August 5th, 2005 by Garrick Van Buren

Long ago, broadcast radio gave up with introducing their audience to new music. I first became aware of it sometime during the summer of 1996 [1] , I’m sure the tipping point occured long before then.

Between Cumulus Media president/CEO Lew Dickey, Jr. promoting the talk radio proliferation on the FM dial, my conversation about Broadcast Radio and Podcasting with Noah Lamson, and the frequency of MTV actually showing a music videos, musicians are in a pickle.

Their traditional distributors aren’t interested in distributing music anymore - let alone new music.

This is unfortunate because I’m more reliant on and interested in new music in the past 6 months than the 6 years before.
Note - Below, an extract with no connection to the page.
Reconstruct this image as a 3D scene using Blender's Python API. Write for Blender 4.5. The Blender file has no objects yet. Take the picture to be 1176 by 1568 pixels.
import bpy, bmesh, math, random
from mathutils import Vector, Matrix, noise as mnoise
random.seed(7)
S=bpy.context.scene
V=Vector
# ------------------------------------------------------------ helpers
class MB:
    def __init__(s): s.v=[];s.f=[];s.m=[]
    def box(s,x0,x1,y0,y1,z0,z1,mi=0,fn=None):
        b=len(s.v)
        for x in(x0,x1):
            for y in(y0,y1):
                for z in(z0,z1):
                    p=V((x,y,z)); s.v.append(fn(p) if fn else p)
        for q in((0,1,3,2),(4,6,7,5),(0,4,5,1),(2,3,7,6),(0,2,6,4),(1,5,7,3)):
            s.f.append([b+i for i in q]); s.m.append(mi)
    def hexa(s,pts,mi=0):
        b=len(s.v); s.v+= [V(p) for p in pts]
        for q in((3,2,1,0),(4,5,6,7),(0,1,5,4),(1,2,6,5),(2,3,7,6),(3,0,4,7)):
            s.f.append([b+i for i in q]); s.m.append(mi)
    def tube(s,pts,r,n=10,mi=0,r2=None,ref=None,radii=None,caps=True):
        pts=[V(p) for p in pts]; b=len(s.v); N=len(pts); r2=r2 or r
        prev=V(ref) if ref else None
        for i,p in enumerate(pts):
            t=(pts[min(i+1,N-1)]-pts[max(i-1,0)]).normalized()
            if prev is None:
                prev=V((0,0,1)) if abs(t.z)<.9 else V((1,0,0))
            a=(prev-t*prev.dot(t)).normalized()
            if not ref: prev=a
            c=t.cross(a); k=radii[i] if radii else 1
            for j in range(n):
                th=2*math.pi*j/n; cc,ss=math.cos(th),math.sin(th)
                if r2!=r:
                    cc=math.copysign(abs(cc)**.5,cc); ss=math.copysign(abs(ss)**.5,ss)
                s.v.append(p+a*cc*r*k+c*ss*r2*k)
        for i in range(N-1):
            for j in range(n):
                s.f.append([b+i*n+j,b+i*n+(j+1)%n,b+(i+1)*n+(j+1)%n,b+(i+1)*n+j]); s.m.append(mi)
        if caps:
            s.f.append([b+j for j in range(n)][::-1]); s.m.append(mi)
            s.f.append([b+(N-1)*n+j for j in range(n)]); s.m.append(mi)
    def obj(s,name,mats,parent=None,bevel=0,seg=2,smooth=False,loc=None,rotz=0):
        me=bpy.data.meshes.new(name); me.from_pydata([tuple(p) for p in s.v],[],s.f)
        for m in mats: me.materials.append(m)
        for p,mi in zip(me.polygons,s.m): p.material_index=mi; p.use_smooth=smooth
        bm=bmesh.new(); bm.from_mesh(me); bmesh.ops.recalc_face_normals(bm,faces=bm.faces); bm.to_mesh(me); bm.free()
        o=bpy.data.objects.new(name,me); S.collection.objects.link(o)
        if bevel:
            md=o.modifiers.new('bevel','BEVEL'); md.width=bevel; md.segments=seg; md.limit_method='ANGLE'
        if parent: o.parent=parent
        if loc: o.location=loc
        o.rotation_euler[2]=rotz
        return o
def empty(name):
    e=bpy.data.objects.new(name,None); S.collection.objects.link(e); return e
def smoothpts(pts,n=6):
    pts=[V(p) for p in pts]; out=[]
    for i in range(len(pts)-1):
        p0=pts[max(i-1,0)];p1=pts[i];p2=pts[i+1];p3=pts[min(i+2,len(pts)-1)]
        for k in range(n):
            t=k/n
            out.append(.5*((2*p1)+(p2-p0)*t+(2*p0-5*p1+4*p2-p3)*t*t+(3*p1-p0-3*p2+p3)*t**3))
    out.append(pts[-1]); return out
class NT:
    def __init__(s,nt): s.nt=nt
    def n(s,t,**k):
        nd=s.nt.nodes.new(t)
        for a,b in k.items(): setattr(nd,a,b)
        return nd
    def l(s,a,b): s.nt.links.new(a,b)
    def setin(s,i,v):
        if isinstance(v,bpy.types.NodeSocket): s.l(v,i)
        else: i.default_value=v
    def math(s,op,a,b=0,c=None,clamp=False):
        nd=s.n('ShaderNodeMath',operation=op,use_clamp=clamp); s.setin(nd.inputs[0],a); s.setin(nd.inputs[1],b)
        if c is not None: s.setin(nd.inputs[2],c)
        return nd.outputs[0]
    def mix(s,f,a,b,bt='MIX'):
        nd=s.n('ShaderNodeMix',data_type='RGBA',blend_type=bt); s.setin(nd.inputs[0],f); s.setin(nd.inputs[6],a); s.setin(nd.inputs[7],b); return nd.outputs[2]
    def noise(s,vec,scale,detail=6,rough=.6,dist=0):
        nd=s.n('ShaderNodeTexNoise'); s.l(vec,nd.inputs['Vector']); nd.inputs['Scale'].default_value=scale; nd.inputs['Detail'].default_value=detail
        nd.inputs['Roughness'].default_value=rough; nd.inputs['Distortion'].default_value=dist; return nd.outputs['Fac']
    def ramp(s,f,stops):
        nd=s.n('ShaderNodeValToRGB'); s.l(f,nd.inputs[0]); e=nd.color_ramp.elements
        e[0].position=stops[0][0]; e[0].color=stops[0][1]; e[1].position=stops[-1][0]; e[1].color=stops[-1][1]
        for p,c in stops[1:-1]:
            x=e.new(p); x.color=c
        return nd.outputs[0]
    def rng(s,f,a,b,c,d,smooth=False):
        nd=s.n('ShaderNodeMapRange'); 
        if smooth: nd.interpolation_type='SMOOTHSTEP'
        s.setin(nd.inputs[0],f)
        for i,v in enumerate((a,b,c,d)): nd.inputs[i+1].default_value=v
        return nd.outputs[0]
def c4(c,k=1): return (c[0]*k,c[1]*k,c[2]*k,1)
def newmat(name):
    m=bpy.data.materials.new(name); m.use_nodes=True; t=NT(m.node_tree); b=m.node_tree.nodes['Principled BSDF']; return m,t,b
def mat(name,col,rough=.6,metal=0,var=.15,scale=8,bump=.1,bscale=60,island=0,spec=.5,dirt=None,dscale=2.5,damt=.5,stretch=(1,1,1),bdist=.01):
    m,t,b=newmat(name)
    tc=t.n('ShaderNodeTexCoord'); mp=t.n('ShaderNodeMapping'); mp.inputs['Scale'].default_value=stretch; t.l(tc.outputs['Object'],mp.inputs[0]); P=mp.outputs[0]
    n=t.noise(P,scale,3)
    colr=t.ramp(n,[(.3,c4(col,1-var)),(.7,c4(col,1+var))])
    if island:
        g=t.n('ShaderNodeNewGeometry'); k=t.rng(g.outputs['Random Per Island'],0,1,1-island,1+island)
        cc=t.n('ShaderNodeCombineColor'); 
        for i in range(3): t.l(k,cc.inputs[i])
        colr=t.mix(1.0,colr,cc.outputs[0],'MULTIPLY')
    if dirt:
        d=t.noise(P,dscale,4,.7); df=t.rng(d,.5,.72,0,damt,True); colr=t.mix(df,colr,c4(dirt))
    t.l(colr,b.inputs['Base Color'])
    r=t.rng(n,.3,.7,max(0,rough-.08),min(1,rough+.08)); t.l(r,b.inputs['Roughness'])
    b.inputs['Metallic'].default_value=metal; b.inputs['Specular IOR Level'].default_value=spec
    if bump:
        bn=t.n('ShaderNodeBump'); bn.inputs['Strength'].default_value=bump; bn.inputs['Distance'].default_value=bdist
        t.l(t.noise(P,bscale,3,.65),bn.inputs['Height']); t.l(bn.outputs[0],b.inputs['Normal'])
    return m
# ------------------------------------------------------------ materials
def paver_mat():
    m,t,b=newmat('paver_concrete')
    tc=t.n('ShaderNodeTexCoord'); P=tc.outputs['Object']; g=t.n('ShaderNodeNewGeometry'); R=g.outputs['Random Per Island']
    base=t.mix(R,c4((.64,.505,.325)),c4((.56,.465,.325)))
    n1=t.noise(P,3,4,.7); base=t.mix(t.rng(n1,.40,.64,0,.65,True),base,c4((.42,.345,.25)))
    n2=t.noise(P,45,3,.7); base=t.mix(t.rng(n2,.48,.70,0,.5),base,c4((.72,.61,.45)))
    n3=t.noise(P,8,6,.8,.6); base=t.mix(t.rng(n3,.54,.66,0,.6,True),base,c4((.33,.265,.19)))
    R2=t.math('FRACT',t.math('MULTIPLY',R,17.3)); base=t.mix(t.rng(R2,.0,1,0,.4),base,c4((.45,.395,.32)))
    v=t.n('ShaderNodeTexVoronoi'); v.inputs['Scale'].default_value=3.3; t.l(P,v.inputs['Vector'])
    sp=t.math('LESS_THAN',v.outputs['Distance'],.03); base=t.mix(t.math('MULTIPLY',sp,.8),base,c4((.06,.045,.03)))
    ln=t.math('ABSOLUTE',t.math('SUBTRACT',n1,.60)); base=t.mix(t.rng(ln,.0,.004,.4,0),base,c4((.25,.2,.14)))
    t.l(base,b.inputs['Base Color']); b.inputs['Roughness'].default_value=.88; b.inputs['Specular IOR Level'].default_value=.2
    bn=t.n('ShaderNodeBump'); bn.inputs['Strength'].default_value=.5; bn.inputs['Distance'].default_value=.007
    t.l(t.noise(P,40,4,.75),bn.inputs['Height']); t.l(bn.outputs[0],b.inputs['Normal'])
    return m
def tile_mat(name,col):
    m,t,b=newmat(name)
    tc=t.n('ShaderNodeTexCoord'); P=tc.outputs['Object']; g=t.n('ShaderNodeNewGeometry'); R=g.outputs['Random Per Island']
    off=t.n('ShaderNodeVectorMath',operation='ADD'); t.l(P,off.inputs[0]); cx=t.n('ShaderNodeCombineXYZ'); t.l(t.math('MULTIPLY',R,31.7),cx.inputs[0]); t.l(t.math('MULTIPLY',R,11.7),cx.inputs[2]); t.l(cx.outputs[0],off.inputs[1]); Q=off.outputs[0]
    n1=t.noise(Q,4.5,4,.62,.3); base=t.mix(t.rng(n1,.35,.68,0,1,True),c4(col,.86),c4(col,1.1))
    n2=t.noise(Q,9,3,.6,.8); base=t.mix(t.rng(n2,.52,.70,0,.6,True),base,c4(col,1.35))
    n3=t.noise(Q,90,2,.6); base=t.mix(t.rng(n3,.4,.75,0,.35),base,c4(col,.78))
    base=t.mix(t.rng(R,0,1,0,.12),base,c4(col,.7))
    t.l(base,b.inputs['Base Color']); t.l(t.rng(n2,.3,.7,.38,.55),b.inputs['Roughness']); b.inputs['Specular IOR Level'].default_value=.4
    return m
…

[1] My first full-time job in UW-Stout’s tech department. The same radio station was on in the office throughout the day. Because radio listenership is measured by the quarter-hour, after an hour in the shop, you knew the playlist for the next hour - and every 15 minutes thereafter. A painful way to spent 8 hours in a college town

Posted in Music, Radio |

2 Responses

  1. Alissa Says:

    here, here!

    i’m just catching up on your show. i’m a little behind :)

    but yes. you’re right. i think all the record companies started losing lots of money after the recession coupled with the rise of cd copying and file swapping. there seems to be a paradigm shift now.